╭─ MATERIAL PROVIDED

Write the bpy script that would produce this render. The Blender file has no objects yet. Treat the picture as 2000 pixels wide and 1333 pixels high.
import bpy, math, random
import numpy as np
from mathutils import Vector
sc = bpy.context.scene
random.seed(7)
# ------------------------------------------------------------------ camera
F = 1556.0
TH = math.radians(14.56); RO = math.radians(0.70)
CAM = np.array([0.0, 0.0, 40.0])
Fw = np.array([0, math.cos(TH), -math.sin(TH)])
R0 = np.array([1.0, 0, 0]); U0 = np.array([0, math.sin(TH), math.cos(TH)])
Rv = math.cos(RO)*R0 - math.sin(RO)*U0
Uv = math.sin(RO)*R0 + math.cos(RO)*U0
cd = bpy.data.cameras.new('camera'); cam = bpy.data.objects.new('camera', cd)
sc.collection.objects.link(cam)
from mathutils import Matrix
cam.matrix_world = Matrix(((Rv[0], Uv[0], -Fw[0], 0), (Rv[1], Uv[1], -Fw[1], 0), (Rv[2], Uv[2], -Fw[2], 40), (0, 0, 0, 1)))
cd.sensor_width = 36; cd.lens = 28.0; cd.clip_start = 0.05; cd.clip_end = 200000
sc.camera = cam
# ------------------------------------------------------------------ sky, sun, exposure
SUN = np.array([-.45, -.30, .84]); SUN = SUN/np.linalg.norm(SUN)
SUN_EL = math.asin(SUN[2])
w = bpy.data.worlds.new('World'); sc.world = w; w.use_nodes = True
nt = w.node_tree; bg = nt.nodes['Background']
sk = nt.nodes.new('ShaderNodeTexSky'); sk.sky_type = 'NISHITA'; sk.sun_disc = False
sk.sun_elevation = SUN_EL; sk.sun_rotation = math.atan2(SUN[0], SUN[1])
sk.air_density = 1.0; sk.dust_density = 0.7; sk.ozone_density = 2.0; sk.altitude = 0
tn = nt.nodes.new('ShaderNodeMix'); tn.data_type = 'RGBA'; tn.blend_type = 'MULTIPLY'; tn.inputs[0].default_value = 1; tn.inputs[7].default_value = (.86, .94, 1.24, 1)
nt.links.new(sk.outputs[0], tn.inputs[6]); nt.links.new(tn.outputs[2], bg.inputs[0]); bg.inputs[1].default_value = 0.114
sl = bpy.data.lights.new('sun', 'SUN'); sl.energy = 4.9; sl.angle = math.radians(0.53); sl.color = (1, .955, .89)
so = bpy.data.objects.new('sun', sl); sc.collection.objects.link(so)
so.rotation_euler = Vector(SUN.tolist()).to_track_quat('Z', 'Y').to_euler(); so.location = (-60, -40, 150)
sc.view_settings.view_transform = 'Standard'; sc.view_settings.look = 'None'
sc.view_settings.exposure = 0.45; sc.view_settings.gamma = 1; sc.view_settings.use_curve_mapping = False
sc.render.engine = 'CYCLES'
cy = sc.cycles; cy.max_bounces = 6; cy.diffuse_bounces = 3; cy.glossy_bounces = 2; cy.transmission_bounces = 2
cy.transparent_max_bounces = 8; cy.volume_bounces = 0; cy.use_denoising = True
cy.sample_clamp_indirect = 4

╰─

DIRECTIVE:
The whole listing above needs to be written out again exactly.

PROBLEM SOLUTION:
Write the bpy script that would produce this render. The Blender file has no objects yet. Treat the picture as 2000 pixels wide and 1333 pixels high.
import bpy, math, random
import numpy as np
from mathutils import Vector
sc = bpy.context.scene
random.seed(7)
# ------------------------------------------------------------------ camera
F = 1556.0
TH = math.radians(14.56); RO = math.radians(0.70)
CAM = np.array([0.0, 0.0, 40.0])
Fw = np.array([0, math.cos(TH), -math.sin(TH)])
R0 = np.array([1.0, 0, 0]); U0 = np.array([0, math.sin(TH), math.cos(TH)])
Rv = math.cos(RO)*R0 - math.sin(RO)*U0
Uv = math.sin(RO)*R0 + math.cos(RO)*U0
cd = bpy.data.cameras.new('camera'); cam = bpy.data.objects.new('camera', cd)
sc.collection.objects.link(cam)
from mathutils import Matrix
cam.matrix_world = Matrix(((Rv[0], Uv[0], -Fw[0], 0), (Rv[1], Uv[1], -Fw[1], 0), (Rv[2], Uv[2], -Fw[2], 40), (0, 0, 0, 1)))
cd.sensor_width = 36; cd.lens = 28.0; cd.clip_start = 0.05; cd.clip_end = 200000
sc.camera = cam
# ------------------------------------------------------------------ sky, sun, exposure
SUN = np.array([-.45, -.30, .84]); SUN = SUN/np.linalg.norm(SUN)
SUN_EL = math.asin(SUN[2])
w = bpy.data.worlds.new('World'); sc.world = w; w.use_nodes = True
nt = w.node_tree; bg = nt.nodes['Background']
sk = nt.nodes.new('ShaderNodeTexSky'); sk.sky_type = 'NISHITA'; sk.sun_disc = False
sk.sun_elevation = SUN_EL; sk.sun_rotation = math.atan2(SUN[0], SUN[1])
sk.air_density = 1.0; sk.dust_density = 0.7; sk.ozone_density = 2.0; sk.altitude = 0
tn = nt.nodes.new('ShaderNodeMix'); tn.data_type = 'RGBA'; tn.blend_type = 'MULTIPLY'; tn.inputs[0].default_value = 1; tn.inputs[7].default_value = (.86, .94, 1.24, 1)
nt.links.new(sk.outputs[0], tn.inputs[6]); nt.links.new(tn.outputs[2], bg.inputs[0]); bg.inputs[1].default_value = 0.114
sl = bpy.data.lights.new('sun', 'SUN'); sl.energy = 4.9; sl.angle = math.radians(0.53); sl.color = (1, .955, .89)
so = bpy.data.objects.new('sun', sl); sc.collection.objects.link(so)
so.rotation_euler = Vector(SUN.tolist()).to_track_quat('Z', 'Y').to_euler(); so.location = (-60, -40, 150)
sc.view_settings.view_transform = 'Standard'; sc.view_settings.look = 'None'
sc.view_settings.exposure = 0.45; sc.view_settings.gamma = 1; sc.view_settings.use_curve_mapping = False
sc.render.engine = 'CYCLES'
cy = sc.cycles; cy.max_bounces = 6; cy.diffuse_bounces = 3; cy.glossy_bounces = 2; cy.transmission_bounces = 2
cy.transparent_max_bounces = 8; cy.volume_bounces = 0; cy.use_denoising = True
cy.sample_clamp_indirect = 4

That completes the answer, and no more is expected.